Work required> Repeat the listing below word for word, stopping after the line that contains "return (W(x, y, Y".

:: Recorded data ::

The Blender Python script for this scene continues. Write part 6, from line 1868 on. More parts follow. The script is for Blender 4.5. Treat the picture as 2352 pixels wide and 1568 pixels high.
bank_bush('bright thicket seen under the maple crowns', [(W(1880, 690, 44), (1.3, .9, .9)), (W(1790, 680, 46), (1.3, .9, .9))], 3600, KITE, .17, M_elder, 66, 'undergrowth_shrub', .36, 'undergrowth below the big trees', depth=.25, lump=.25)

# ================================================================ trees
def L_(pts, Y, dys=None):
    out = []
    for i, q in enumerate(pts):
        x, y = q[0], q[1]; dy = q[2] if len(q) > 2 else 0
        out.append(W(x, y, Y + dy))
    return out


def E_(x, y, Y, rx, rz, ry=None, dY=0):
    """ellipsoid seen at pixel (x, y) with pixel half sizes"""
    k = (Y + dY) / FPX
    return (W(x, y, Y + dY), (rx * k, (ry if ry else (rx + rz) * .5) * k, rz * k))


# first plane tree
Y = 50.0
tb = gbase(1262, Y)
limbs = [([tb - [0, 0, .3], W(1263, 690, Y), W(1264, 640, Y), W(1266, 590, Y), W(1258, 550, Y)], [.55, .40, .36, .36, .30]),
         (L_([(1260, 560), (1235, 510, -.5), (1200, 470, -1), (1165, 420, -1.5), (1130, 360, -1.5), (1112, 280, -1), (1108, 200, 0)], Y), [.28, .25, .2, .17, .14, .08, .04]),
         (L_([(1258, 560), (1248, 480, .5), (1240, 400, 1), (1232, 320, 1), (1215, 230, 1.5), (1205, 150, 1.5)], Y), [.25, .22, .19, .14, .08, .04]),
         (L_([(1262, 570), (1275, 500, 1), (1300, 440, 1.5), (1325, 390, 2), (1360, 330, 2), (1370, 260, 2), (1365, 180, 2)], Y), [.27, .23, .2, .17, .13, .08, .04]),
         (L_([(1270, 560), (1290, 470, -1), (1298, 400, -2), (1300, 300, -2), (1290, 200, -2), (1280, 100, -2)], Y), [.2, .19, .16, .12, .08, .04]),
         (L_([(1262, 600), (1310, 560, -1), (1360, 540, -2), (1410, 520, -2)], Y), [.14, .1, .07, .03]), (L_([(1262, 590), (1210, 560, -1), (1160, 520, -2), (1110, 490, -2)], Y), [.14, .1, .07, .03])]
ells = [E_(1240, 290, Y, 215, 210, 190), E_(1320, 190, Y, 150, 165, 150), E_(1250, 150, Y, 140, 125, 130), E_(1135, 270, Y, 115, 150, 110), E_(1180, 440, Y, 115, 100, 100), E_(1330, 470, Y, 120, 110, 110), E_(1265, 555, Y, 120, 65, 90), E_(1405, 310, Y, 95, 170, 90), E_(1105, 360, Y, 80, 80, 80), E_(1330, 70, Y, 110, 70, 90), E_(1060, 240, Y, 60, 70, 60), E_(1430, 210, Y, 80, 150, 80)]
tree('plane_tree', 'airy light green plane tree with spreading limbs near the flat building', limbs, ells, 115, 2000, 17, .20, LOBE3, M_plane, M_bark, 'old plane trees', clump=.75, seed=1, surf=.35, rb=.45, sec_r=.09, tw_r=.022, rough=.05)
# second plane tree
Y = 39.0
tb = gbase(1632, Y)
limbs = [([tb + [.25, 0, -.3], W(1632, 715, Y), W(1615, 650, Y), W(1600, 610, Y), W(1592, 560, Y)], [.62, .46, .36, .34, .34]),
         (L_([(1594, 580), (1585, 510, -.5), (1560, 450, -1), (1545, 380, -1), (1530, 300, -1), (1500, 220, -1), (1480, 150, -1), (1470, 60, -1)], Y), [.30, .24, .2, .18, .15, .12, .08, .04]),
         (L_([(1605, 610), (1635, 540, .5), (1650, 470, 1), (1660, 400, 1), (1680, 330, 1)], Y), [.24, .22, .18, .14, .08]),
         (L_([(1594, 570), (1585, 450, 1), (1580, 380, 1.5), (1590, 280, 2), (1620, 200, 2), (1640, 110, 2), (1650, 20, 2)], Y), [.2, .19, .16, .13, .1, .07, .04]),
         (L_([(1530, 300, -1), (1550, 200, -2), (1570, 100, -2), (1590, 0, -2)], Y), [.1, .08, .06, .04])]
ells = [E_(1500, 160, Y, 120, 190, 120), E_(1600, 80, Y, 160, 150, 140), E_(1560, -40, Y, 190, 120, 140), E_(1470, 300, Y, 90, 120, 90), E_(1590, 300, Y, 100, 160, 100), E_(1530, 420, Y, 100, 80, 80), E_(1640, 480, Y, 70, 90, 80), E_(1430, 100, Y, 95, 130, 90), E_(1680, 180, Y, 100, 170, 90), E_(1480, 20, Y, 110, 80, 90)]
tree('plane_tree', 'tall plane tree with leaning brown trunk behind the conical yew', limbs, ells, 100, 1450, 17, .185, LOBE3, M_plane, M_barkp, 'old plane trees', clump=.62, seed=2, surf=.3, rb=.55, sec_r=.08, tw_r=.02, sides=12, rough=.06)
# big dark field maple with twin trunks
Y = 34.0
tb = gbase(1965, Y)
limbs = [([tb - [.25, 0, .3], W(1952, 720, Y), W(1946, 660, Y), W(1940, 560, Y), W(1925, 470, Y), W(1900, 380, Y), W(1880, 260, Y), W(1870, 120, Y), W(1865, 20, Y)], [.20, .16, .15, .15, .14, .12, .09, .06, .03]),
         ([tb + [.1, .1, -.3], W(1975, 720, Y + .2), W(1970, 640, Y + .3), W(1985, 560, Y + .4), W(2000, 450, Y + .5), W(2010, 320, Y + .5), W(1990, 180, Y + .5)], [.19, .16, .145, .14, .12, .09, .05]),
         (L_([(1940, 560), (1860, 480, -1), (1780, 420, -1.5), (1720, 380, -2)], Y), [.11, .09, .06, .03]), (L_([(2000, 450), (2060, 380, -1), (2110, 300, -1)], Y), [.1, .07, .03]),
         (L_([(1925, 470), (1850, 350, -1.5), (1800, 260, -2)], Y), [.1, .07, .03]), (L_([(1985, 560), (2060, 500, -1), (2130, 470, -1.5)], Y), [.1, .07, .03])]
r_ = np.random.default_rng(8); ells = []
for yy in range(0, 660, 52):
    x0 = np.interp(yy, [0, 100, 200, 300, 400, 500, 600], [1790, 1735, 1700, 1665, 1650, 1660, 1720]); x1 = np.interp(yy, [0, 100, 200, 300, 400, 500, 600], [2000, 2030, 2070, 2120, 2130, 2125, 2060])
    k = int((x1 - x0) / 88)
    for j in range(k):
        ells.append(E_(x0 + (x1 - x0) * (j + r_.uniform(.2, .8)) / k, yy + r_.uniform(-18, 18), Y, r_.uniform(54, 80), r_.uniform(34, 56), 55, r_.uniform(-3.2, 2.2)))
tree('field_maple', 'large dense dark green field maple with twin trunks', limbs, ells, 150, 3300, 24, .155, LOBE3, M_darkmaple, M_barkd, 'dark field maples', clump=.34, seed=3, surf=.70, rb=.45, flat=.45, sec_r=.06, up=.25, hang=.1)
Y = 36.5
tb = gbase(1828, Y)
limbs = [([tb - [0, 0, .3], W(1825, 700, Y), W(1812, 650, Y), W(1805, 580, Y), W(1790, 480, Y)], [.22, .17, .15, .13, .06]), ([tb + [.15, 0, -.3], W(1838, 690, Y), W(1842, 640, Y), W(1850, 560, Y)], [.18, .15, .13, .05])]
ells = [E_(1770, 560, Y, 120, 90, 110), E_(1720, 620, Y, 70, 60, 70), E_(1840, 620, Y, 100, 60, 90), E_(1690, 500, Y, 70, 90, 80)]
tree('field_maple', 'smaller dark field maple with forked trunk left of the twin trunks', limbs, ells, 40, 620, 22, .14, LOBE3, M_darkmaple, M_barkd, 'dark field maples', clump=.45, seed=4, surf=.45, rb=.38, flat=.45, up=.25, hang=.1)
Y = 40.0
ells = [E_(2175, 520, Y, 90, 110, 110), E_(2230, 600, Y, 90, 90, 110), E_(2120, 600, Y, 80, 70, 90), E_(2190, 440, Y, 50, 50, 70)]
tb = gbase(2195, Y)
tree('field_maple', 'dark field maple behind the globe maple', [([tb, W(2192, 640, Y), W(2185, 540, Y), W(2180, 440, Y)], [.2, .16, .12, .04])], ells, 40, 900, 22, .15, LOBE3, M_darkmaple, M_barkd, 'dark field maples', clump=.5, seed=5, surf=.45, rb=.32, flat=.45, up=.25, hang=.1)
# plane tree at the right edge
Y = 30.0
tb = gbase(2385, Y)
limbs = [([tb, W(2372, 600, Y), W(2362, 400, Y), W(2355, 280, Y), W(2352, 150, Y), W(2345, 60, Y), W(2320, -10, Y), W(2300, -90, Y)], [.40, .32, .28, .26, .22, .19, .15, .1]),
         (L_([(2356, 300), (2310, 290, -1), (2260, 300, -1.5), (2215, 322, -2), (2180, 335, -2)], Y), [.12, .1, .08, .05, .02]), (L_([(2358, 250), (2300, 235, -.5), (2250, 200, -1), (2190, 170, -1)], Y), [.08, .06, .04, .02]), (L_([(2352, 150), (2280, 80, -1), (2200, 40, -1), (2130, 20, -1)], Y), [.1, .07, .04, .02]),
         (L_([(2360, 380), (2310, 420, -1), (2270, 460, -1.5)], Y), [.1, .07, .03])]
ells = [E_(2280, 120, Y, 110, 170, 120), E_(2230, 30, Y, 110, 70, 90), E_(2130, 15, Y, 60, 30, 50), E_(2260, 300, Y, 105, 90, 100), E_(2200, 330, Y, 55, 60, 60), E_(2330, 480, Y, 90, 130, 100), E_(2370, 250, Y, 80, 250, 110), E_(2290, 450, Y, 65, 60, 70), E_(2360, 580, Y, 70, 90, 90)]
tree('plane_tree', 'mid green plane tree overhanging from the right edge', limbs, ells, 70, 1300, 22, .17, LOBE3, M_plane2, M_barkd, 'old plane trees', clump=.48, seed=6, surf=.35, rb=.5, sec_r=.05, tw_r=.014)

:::

Solution to the exercise>
The Blender Python script for this scene continues. Write part 6, from line 1868 on. More parts follow. The script is for Blender 4.5. Treat the picture as 2352 pixels wide and 1568 pixels high.
bank_bush('bright thicket seen under the maple crowns', [(W(1880, 690, 44), (1.3, .9, .9)), (W(1790, 680, 46), (1.3, .9, .9))], 3600, KITE, .17, M_elder, 66, 'undergrowth_shrub', .36, 'undergrowth below the big trees', depth=.25, lump=.25)

# ================================================================ trees
def L_(pts, Y, dys=None):
    out = []
    for i, q in enumerate(pts):
        x, y = q[0], q[1]; dy = q[2] if len(q) > 2 else 0
        out.append(W(x, y, Y + dy))
    return out


def E_(x, y, Y, rx, rz, ry=None, dY=0):
    """ellipsoid seen at pixel (x, y) with pixel half sizes"""
    k = (Y + dY) / FPX
    return (W(x, y, Y + dY), (rx * k, (ry if ry else (rx + rz) * .5) * k, rz * k))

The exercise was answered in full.